O advogado Carlos Augusto Leitão, de 32 anos, também foi crítico:

— Estranhei quando vi operários cercando com tapumes a área de estacionamento. Acho que não queriam chamar a atenção para evitar que o corte das árvores fosse denunciado.

OUTRAS PROPOSTAS DE REFORMA FORAM SUSPENSAS

Esta é a quinta proposta para revitalizar a Marina da Glória desde que a prefeitura transferiu a gestão da área à iniciativa privada, em 1996. Nos últimos 19 anos, o espaço já foi administrado por três empresas, que precisam repassar um percentual das receitas líquidas à prefeitura: Empresa Brasileira de Terraplenagem e Engenharia (EBTE), REX (de Eike Batista) e BR Marinas. Bombardeados por críticas e questionamentos do Ministério Público Federal, os quatro projetos anteriores ficaram no papel, suspensos pela Justiça ou condenados pelo Iphan, porque ampliavam a área construída, esbarrando nas regras de tombamento do Parque do Flamengo.

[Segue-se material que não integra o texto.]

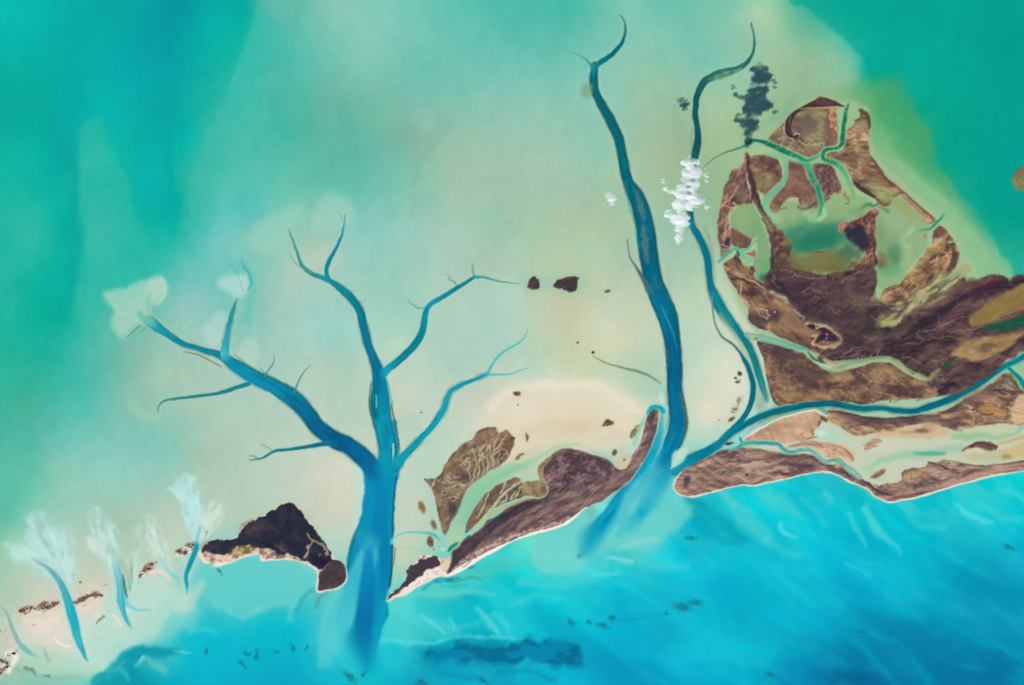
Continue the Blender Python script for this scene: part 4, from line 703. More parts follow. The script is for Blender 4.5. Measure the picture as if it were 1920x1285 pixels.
# ---------------- veined marsh
mud = [(98, 78, 70), (128, 104, 84), (160, 138, 110)]
thing('mA', 'marsh_island', label='brown marsh island laced with branching pale creeks, fan shaped, above the long scrub island', category='marsh island')
mA = piece('mA', 'marsh_ground'); crA = lambda: piece('mA', 'pale_creek', mat='water')
MP = [(798, 899), (815, 896), (826, 889), (830, 879), (838, 867), (845, 857), (855, 845), (866, 834), (880, 829), (887, 824), (892, 814), (905, 804), (918, 801), (929, 801), (934, 812), (947, 806), (958, 815), (966, 822), (965, 832), (958, 846), (952, 860), (941, 870), (930, 879), (922, 881), (910, 893), (892, 905), (879, 916), (872, 928), (869, 945), (861, 962), (852, 970), (843, 986), (835, 1004), (828, 996), (826, 976), (819, 955), (814, 930), (808, 914), (801, 906)]
stroke([(790, 895, 4), (830, 870, 5), (860, 830, 6), (890, 805, 6), (930, 792, 5)], (195, 222, 195), 6, .4)
land(MP, mud, mA, -60, 12, 1.6, h=10, seed=160, soft=1, base=5)
mottled([(905, 806), (930, 804), (932, 830), (900, 835), (892, 822)], (132, 104, 88), (160, 130, 110), None, .5, 5, 161, 3, .6)
mottled([(848, 855), (870, 838), (888, 840), (870, 860), (845, 885), (832, 890)], (120, 100, 72), (145, 122, 90), None, .5, 5, 162, 3, .6)
blob(848, 955, 11, 10, (66, 58, 76), .85, -50, .6); blob(872, 896, 10, 8, (84, 66, 76), .7, 0, .7); blob(905, 870, 20, 12, (84, 70, 66), .45, -60, .7); blob(940, 850, 9, 14, (84, 68, 66), .5, 30, .6)
fill([(822, 965), (830, 950), (838, 945), (840, 958), (836, 975), (830, 985)], (130, 105, 85), 2, .8)
stroke([(826, 975, 1), (822, 960, 1), (818, 945, .8)], (75, 60, 60), 1, .7); stroke([(843, 943, .7), (845, 955, 1)], (60, 48, 62), 1, .7)
vein = (192, 186, 152)
def veins(kn, w=1.0, c=vein, a=.9, n=None): stroke([(x, y, w * (1 if len(kn) < 3 else 1.3 - .6 * i / len(kn))) for i, (x, y) in enumerate(kn)], c, .8, a, wamp=1.5, wsc=5, id=crA() if n else None, idthr=.25)
bigv = [[(883, 905), (881, 893), (879, 882), (868, 877), (860, 871)], [(879, 882), (874, 873), (866, 868), (858, 862)], [(879, 880), (879, 868), (876, 858)], [(888, 902), (889, 888), (893, 876), (893, 866), (888, 850), (884, 842)],
        [(893, 898), (899, 884), (897, 872), (900, 856), (896, 846)], [(905, 890), (908, 880), (905, 868), (904, 856), (908, 850)], [(914, 882), (914, 868), (908, 856), (900, 844), (892, 830)], [(918, 868), (914, 856), (911, 848), (915, 838)], [(921, 858), (919, 848), (917, 838)],
        [(925, 876), (924, 862), (926, 846), (928, 832), (934, 818), (933, 803)], [(926, 846), (934, 838), (942, 826), (950, 816)], [(927, 855), (936, 846), (944, 842), (950, 846), (953, 855)], [(928, 880), (935, 870), (934, 858), (938, 850)], [(940, 862), (945, 855), (950, 850)],
        [(934, 838), (938, 832), (945, 835)], [(873, 912), (862, 906), (853, 904)], [(870, 910), (860, 909), (850, 912), (846, 918)]]
for i, kn in enumerate(bigv): veins(kn, 1.1 if i in (3, 4, 6, 9, 10) else .8, n=1)
for k in range(80):
    x, y = rnd.choice([(845, 900), (838, 910), (850, 915), (868, 868), (862, 865), (900, 862), (935, 850), (828, 905), (890, 860), (846, 930), (858, 925), (870, 850), (880, 845), (912, 835), (920, 820), (910, 850), (850, 890), (835, 930), (855, 935)]); x += rnd.uniform(-9, 9); y += rnd.uniform(-9, 9)
    a = rnd.uniform(-1.4, -.6) if x > 855 else rnd.uniform(-1, .6); L = rnd.uniform(7, 15)
    veins([(x, y), (x + L * .5 * math.cos(a), y + L * .5 * math.sin(a) + 1), (x + L * math.cos(a + .3), y + L * math.sin(a + .3))], .5, a=.7)
stroke([(830, 879, .8), (845, 857, .9), (866, 834, .9), (887, 824, .8), (905, 804, .8), (929, 801, .6)], (92, 74, 58), 1.2, .5, wamp=2); stroke([(843, 986, 1), (861, 962, 1.4), (872, 928, 1.2), (892, 905, 1.2), (922, 881, 1)], (205, 200, 160), 1.6, .7)
veins([(817, 896), (814, 905), (810, 916)], .9, (205, 205, 170), n=1)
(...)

Fundado em 1999 pelo empresário Antônio Carlos Lobato, o grupo BR Marinas é considerado hoje líder do setor. Além do espaço na Glória, opera outras três marinas em Angra dos Reis (Velrome, Piratas e Bracuhy). A empresa foi a primeira a operar um sistema integrado de marinas e hoje administra mais de cinco mil vagas para barcos, principalmente no Rio. Em 2012, o grupo passou a atuar também nos Estados Unidos. Em associação com empresários da Flórida, administra a Palm Bay Club & Marina, com 51 embarcadouros, em North Miami.

Dirigida por Gabriela Lobato, filha do fundador, a empresa também tem projetos em andamento para marinas em Itacuruçá, Paraty e Búzios.